Sharing God through vulnerability

Hennie Symington

         For the message about Christ's death on the cross is nonsense to those who are lost; but for us who are being saved it is God's power. The scripture says,                                                

“ will destroy the wisdom of the wise

and set aside the understanding of the scholars.”

So then, where does that leave the wise? or the scholars? or the skilful debaters of this world? God has shown that this world's wisdom is foolishness!

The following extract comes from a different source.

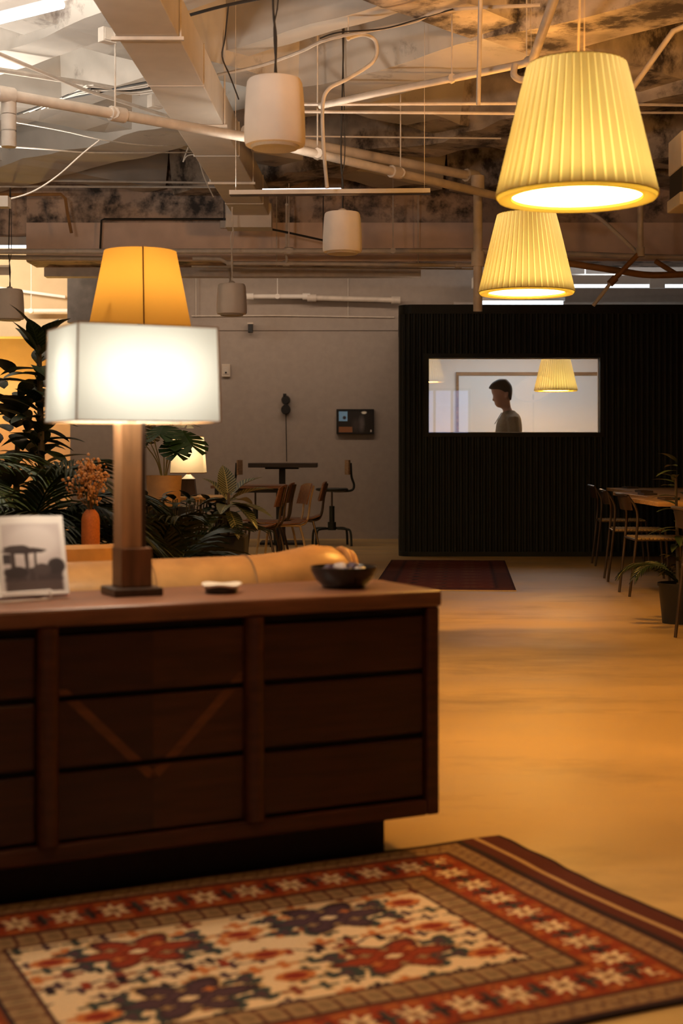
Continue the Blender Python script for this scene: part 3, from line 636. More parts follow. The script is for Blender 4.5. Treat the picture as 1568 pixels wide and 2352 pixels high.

For God in his wisdom made it impossible for people to know him by means of their own wisdom. Instead, by means of the so-called “foolish” message we preach, God decided to save those who believe. Jews want miracles for proof, and Greeks look for wisdom. As for us, we proclaim the crucified Christ, a message that is offensive to the Jews and nonsense to the Gentiles . 1 Corinthians 1:18-23

We don’t like to think of God as vulnerable. Our souls yearn for a God who is a rock - a God who fixes what is broken, who saves when all is lost. It is human nature to seek gods who wield power: The ancient Greeks had Zeus with his lightning bolts which he shot out in fits of anger, while the Egyptian sun god Ra and Shiva from the Hindu mythology are seen as almighty deities who not only controlled the forces or nature but also the fate of men. Even Yaweh in the Old Testament is seen as a God who is mightier than the Egyptian god. Remember Moses pitting the strength of the God of Israel against that of the Pharaoh and Elijah challenging Baal on Mount Carmel and setting the God of Israel up against him almost as if to say: My God is stronger than your god!

Yet in Christ we experience God as the vulnerable one. He doesn’t make his appearance in power and glory but as a helpless baby in a crib, born to ordinary parents like you and me. He has no place to lay down his head and is crucified as a common criminal.

Why? Why does the all powerful God of the universe choose to reveal himself in this way? What does it mean to us that God chooses engage the world in this way? Perhaps it is in his wounded state that God best demonstrates his solidarity with the weak, the outsider, the broken-hearted, the outcasts and those who suffer physically and mentally. And with you and me. He is our brother and suffers with us in whatever befalls us. And through his suffering He redeems us. That’s power in the true sense of the Word.

Prayer: Lord forgive us for sometimes having too much heaven on our minds which keeps us from seeing the need for your love and understanding all around us. Thank you for stepping over the great divide between heaven an earth by giving us a piece of yourself, you only Son, to show us how to make your love real in this world.